Research has been conducted about the humanitarian journalism and communications landscape, but it can be difficult to track down articles and the academic writing style can make them less accessible to those looking for answers.

The Humanitarian News Research Network (HNRN), based at City, University of London, aims to provide a resource that publishes and curates research on humanitarian journalism and fosters a conversation around it.

"We have lots of researchers in the department who are all really interested and committed to questions around humanitarian reporting," said HNRN convenor Melanie Bunce. "And we were doing this research but we were mostly just publishing in academic journals or it was going into books that weren't getting to the public or a wider audience."

"A lot of this research is really helpful and beneficial for NGO communications teams and also people working in policy and other organisations that might be really interested in the findings but are not written in a way that they can understand what they are saying or they might not have the time to read long journal articles.

The network also includes researchers Lilie Chouliaraki, professor of media and communications, LSE; Glenda Cooper, lecturer in journalism, City, University of London; Simon Cottle, professor of media and communication, Cardiff University; Suzanne Franks, professor of journalism, City, University of London; and Matthew Powers, assistant professor, University of Washington, among others.

So far, around 300 interested people from various backgrounds have signed up to the newsletter, and Bunce told HNRN is working on larger research projects as well as a conference to be finalised in the second half of 2018.

Topics covered so far include research on the BBC’s relationship with charitable causes, NGOs and user-generated content in humanitarian crises, and how donor funding influences humanitarian journalism.

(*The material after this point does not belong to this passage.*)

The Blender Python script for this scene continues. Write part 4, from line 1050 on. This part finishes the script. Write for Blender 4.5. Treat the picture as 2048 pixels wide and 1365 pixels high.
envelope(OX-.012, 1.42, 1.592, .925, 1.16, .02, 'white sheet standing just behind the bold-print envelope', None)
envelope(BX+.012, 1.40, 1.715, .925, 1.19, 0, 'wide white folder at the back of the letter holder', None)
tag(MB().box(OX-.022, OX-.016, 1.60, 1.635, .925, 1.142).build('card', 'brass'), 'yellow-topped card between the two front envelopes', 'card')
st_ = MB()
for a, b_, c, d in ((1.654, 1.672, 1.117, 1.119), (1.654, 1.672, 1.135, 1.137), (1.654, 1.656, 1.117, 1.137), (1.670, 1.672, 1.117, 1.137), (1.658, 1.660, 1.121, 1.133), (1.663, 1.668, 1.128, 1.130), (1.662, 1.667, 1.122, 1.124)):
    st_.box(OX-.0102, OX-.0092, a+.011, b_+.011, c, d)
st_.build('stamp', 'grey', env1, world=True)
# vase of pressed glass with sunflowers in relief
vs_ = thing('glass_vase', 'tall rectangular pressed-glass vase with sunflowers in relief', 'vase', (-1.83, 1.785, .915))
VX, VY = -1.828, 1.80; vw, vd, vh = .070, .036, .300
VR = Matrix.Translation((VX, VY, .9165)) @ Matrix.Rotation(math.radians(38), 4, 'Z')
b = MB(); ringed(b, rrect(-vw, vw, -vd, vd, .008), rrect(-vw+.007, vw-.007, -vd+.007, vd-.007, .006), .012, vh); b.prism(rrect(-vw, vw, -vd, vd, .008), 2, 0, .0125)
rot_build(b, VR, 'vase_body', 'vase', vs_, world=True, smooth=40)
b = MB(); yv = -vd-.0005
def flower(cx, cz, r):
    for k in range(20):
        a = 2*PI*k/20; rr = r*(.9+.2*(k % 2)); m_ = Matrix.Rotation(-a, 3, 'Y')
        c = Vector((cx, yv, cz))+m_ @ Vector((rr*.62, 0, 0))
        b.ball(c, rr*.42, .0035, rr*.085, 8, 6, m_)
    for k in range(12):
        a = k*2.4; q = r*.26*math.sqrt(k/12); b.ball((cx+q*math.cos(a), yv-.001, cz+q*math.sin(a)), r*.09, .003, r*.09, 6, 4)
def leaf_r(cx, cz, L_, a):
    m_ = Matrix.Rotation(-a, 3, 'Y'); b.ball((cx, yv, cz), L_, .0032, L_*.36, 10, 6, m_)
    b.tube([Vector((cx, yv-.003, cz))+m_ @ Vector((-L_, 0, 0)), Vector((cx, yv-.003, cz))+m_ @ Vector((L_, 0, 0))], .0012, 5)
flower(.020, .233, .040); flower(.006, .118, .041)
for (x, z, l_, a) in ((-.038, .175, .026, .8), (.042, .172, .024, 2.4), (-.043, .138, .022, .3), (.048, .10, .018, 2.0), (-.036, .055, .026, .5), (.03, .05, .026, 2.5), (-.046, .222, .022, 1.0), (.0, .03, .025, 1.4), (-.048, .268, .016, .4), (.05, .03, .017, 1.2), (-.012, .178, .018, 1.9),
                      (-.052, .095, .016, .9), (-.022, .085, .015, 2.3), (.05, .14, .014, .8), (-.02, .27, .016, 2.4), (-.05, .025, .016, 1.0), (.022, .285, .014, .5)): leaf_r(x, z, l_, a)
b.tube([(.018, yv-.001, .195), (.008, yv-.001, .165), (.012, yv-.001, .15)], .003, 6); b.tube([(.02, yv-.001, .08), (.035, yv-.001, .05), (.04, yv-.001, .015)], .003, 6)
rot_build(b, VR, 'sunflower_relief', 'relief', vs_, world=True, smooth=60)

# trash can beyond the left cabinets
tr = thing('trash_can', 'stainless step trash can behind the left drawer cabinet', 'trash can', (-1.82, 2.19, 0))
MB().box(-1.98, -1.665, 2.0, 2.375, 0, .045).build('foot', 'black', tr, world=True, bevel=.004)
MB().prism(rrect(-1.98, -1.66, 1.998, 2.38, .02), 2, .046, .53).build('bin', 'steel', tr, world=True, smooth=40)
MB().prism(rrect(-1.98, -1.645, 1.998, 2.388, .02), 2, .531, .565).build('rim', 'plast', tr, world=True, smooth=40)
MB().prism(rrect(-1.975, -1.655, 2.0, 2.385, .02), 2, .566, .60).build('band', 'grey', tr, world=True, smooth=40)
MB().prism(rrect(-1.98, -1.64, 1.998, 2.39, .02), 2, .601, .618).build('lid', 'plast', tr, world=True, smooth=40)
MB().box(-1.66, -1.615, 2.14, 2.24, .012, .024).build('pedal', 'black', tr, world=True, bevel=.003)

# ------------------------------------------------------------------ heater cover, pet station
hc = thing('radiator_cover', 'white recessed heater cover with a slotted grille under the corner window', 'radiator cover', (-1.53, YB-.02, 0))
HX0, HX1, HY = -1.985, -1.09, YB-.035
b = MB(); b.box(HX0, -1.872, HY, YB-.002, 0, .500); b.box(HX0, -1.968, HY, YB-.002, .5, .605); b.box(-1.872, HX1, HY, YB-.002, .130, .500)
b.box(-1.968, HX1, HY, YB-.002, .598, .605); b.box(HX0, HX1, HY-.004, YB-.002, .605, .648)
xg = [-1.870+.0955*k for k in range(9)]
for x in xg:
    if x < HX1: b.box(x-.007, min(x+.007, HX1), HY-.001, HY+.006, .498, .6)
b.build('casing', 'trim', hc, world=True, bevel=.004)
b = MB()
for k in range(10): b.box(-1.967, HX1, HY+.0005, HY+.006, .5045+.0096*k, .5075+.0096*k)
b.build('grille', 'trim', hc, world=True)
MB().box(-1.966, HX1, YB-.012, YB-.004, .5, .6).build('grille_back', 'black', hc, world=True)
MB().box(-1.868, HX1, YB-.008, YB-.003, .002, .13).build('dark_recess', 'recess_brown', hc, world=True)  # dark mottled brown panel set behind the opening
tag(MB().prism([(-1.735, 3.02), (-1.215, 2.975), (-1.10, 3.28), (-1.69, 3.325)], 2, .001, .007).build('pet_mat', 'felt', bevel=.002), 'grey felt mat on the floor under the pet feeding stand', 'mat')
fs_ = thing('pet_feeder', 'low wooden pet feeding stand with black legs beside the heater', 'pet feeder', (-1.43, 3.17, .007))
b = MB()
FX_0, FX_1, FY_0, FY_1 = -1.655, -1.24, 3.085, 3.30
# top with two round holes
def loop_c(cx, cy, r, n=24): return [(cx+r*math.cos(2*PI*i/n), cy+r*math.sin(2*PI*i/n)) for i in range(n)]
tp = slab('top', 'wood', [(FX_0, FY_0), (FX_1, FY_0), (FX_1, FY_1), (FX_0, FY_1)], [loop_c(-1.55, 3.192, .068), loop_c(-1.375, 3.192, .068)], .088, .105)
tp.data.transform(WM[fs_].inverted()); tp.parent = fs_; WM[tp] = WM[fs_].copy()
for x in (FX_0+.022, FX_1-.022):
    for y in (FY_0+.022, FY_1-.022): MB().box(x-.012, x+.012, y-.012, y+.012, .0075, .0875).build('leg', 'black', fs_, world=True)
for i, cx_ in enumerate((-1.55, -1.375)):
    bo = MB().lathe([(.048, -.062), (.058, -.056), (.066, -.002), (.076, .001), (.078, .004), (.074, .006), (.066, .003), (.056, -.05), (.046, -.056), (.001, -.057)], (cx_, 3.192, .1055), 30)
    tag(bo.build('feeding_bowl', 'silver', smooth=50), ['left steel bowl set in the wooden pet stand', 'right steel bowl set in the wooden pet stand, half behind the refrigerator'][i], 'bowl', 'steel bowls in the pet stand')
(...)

HNRN is also planning to release guidelines on topics related to humanitarian reporting, such as advice for donors who wish to fund public service journalism but are not sure how to go about to ensure their money doesn't land in the wrong hands.

"It's a good example for what we really want to do, which is take out research and then actually really try and help journalists, donors, NGOs, aid workers, communications teams, and editors, think about what they do and hopefully improve what they're doing," explained Bunce.